Nan Goldin, Nan One Month After Being Battered, 1984
Nan Goldin describes her photographs as a ‘visual diary’. She has stated: ‘These are my friends, these are my family, this is myself. There is no separation between me and what I photograph.’ The self-portraitNan one month after being battered was taken to prevent Goldin from forgetting the damage caused by her boyfriend’s violence. She applies the same frankness to the lives of her close friends. Goldin is attracted to the glamour of the world of drag-queens and transvestites. In Jimmy Paulette and Taboo! Undressing, NYC 1991, two men are caught in the midst of their gender transformation. Characteristically, this moment of exposure is presented with candour and empathy.
I don’t find Nan Goldin’s work easy to look at by any means, but I really, really respect her as an artist.
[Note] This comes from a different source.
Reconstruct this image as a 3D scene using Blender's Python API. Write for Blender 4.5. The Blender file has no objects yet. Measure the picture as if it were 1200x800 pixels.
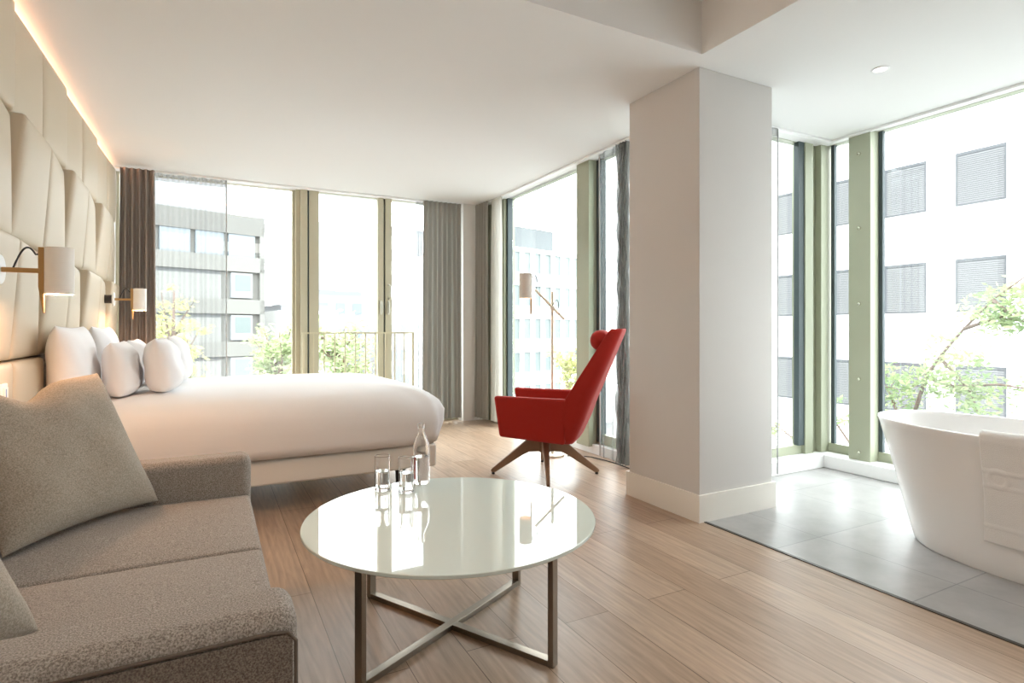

I’m usually drawn to things that are aesthetically appealing and generally pretty (in some variation of the word) and Nan’s work usually does not fit into that category for me. Yet, for some reason, I’m still very drawn to her work. Her work makes me incredibly uncomfortable and I realize that that feeling is part of what she is trying to talk about in her photographs. I love that her “visual diary” is so much more than just documentation of her, her friends, and her family, and yet its as simple as a daily journal at the same time.